# JOB:
Up to and including the line with "from mathutils import Vector, noise as mnoise", reproduce the listing below exactly, beginning at its first line.

# # # #

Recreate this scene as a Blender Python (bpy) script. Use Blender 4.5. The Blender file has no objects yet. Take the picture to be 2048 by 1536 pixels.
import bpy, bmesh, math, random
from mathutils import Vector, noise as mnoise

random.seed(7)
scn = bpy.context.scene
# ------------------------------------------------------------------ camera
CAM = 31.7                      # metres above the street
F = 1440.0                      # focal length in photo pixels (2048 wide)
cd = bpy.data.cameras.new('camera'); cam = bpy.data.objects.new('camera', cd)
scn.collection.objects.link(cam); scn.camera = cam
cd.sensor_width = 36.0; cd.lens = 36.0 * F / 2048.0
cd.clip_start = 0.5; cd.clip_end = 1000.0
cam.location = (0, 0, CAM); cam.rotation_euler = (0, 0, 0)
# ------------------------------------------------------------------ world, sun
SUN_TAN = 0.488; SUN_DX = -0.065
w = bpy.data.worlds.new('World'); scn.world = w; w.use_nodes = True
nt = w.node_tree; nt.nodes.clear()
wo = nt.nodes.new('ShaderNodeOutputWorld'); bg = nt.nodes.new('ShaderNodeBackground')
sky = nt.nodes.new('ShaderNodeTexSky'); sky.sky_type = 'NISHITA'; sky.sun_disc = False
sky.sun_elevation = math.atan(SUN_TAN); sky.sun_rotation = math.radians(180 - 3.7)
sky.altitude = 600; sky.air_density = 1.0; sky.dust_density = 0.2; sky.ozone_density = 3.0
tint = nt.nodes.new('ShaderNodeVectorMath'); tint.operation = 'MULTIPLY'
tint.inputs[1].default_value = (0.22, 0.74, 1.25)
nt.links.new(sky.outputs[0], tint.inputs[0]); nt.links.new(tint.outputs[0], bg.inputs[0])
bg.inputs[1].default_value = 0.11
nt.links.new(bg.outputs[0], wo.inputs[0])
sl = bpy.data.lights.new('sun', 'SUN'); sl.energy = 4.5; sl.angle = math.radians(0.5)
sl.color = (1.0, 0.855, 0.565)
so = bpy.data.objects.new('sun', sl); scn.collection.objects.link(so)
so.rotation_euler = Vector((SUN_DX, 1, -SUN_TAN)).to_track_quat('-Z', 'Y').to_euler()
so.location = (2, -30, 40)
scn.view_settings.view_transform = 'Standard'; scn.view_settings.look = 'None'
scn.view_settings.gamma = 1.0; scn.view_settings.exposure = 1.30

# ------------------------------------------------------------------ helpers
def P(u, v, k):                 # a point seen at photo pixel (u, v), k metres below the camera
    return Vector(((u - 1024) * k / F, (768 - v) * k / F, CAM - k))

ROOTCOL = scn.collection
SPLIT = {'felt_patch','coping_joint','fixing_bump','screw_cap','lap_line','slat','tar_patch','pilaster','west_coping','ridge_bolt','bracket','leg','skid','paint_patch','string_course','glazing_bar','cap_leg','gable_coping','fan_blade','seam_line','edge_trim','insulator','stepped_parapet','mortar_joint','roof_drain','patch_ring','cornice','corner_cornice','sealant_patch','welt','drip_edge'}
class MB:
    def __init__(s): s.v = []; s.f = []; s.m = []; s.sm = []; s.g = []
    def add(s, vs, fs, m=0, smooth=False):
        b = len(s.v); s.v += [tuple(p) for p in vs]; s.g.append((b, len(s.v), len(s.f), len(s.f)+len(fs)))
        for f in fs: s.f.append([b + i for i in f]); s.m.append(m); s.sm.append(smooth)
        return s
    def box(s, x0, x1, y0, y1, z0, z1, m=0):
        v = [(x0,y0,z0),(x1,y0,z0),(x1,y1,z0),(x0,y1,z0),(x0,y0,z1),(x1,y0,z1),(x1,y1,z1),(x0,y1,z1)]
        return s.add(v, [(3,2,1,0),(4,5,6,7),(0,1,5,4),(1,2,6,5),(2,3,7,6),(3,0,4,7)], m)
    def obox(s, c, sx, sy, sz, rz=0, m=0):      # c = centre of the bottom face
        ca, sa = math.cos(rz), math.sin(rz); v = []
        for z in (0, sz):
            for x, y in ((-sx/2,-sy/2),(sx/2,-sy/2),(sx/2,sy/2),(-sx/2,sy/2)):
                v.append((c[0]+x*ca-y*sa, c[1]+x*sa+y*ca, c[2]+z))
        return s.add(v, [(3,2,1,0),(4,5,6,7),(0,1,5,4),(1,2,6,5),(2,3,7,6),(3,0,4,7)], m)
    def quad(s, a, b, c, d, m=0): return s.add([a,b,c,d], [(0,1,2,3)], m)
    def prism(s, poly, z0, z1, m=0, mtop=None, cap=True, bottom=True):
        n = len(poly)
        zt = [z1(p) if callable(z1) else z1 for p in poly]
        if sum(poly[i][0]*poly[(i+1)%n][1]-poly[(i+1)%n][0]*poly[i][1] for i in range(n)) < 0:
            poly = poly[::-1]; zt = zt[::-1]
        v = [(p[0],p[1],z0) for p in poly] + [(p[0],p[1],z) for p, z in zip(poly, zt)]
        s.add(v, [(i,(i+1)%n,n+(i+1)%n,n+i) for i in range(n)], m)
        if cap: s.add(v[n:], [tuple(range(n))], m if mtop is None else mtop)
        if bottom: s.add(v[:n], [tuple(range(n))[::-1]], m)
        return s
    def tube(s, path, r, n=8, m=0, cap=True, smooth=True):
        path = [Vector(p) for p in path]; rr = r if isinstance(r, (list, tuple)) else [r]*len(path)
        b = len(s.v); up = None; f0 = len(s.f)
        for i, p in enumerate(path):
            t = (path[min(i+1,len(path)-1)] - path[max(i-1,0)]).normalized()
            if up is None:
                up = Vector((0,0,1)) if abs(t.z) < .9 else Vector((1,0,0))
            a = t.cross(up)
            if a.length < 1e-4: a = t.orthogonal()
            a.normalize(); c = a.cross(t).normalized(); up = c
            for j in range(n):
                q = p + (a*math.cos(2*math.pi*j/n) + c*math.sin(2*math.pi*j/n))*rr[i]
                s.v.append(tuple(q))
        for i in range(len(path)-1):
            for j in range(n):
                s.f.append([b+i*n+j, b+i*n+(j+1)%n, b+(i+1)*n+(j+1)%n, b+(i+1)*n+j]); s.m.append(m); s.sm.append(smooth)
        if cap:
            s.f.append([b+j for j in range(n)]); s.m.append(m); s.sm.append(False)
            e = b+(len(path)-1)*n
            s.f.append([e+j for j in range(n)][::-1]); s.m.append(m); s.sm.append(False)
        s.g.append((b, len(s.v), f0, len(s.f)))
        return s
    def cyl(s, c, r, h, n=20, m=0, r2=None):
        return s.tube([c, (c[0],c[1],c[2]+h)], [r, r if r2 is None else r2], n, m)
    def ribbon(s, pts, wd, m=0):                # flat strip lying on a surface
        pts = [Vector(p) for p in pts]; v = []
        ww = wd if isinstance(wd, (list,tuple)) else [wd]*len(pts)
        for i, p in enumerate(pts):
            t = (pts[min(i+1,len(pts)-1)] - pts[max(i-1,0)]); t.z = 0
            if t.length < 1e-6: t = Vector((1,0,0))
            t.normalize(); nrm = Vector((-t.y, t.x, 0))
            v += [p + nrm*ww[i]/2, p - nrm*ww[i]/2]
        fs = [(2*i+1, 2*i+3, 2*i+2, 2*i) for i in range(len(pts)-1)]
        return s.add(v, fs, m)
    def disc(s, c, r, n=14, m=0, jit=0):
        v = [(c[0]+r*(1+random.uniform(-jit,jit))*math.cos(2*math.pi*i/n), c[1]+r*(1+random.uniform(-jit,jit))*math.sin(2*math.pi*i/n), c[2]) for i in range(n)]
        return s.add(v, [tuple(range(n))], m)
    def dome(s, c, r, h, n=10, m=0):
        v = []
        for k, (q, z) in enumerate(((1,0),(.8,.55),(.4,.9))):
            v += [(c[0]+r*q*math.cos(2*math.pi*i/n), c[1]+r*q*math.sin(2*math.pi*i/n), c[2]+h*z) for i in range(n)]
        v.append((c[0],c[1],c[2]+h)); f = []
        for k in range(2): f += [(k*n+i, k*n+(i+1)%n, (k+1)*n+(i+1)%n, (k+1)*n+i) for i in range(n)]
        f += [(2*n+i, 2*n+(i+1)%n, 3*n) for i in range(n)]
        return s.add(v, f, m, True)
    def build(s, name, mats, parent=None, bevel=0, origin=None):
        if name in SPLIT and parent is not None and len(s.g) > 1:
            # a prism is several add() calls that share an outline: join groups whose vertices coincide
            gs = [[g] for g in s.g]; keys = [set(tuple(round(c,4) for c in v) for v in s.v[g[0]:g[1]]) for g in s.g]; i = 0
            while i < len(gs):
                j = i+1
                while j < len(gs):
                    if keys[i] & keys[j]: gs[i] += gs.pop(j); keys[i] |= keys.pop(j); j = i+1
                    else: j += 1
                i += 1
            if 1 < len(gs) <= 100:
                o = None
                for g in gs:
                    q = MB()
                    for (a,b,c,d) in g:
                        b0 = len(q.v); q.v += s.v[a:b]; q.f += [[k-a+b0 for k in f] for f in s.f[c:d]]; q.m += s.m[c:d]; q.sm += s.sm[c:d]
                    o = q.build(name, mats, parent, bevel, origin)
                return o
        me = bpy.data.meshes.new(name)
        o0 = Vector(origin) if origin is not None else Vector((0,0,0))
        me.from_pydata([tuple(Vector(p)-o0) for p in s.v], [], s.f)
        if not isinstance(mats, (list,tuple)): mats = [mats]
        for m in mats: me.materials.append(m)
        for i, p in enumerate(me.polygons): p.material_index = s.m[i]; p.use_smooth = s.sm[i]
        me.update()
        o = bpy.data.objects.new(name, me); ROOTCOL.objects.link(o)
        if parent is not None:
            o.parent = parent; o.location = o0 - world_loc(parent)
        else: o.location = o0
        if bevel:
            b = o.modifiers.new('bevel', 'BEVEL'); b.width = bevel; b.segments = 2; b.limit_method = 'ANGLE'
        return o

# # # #

# EXPECTED ANSWER:
Recreate this scene as a Blender Python (bpy) script. Use Blender 4.5. The Blender file has no objects yet. Take the picture to be 2048 by 1536 pixels.
import bpy, bmesh, math, random
from mathutils import Vector, noise as mnoise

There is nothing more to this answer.